>>>>>
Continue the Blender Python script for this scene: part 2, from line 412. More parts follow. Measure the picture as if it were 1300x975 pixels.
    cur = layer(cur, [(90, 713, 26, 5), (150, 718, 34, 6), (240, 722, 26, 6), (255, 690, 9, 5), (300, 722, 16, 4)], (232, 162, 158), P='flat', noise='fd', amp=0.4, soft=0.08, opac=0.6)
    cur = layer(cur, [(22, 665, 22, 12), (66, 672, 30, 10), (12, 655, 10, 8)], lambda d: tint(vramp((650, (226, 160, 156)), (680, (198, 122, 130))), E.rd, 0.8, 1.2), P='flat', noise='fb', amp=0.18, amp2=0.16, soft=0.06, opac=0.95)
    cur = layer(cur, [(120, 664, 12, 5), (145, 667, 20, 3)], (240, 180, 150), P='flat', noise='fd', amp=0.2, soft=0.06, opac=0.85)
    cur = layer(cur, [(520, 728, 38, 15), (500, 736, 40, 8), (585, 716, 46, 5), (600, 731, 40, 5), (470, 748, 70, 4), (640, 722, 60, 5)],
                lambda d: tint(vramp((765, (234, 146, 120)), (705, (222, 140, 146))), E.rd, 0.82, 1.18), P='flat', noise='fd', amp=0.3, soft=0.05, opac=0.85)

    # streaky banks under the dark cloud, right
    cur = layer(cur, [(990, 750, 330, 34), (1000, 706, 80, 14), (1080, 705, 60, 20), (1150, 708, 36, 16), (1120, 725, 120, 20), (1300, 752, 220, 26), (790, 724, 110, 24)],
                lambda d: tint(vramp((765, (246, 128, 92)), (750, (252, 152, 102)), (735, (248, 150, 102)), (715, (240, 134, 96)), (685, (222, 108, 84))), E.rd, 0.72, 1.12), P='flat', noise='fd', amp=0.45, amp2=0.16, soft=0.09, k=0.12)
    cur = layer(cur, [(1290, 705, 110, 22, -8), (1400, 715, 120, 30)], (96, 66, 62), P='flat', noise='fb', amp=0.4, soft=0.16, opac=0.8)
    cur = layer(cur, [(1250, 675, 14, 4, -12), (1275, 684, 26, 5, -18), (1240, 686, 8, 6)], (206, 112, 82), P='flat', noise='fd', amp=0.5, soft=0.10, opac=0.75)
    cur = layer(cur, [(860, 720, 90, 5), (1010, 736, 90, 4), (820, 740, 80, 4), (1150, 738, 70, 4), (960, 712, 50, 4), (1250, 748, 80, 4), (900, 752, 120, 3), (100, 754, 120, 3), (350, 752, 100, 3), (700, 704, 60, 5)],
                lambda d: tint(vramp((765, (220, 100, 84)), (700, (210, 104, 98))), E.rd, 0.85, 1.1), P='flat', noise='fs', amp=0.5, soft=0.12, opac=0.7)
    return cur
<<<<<
### [Given exercise]
Copy all of the data exactly.

### [Task answer]
Continue the Blender Python script for this scene: part 2, from line 412. More parts follow. Measure the picture as if it were 1300x975 pixels.
    cur = layer(cur, [(90, 713, 26, 5), (150, 718, 34, 6), (240, 722, 26, 6), (255, 690, 9, 5), (300, 722, 16, 4)], (232, 162, 158), P='flat', noise='fd', amp=0.4, soft=0.08, opac=0.6)
    cur = layer(cur, [(22, 665, 22, 12), (66, 672, 30, 10), (12, 655, 10, 8)], lambda d: tint(vramp((650, (226, 160, 156)), (680, (198, 122, 130))), E.rd, 0.8, 1.2), P='flat', noise='fb', amp=0.18, amp2=0.16, soft=0.06, opac=0.95)
    cur = layer(cur, [(120, 664, 12, 5), (145, 667, 20, 3)], (240, 180, 150), P='flat', noise='fd', amp=0.2, soft=0.06, opac=0.85)
    cur = layer(cur, [(520, 728, 38, 15), (500, 736, 40, 8), (585, 716, 46, 5), (600, 731, 40, 5), (470, 748, 70, 4), (640, 722, 60, 5)],
                lambda d: tint(vramp((765, (234, 146, 120)), (705, (222, 140, 146))), E.rd, 0.82, 1.18), P='flat', noise='fd', amp=0.3, soft=0.05, opac=0.85)

    # streaky banks under the dark cloud, right
    cur = layer(cur, [(990, 750, 330, 34), (1000, 706, 80, 14), (1080, 705, 60, 20), (1150, 708, 36, 16), (1120, 725, 120, 20), (1300, 752, 220, 26), (790, 724, 110, 24)],
                lambda d: tint(vramp((765, (246, 128, 92)), (750, (252, 152, 102)), (735, (248, 150, 102)), (715, (240, 134, 96)), (685, (222, 108, 84))), E.rd, 0.72, 1.12), P='flat', noise='fd', amp=0.45, amp2=0.16, soft=0.09, k=0.12)
    cur = layer(cur, [(1290, 705, 110, 22, -8), (1400, 715, 120, 30)], (96, 66, 62), P='flat', noise='fb', amp=0.4, soft=0.16, opac=0.8)
    cur = layer(cur, [(1250, 675, 14, 4, -12), (1275, 684, 26, 5, -18), (1240, 686, 8, 6)], (206, 112, 82), P='flat', noise='fd', amp=0.5, soft=0.10, opac=0.75)
    cur = layer(cur, [(860, 720, 90, 5), (1010, 736, 90, 4), (820, 740, 80, 4), (1150, 738, 70, 4), (960, 712, 50, 4), (1250, 748, 80, 4), (900, 752, 120, 3), (100, 754, 120, 3), (350, 752, 100, 3), (700, 704, 60, 5)],
                lambda d: tint(vramp((765, (220, 100, 84)), (700, (210, 104, 98))), E.rd, 0.85, 1.1), P='flat', noise='fs', amp=0.5, soft=0.12, opac=0.7)
    return cur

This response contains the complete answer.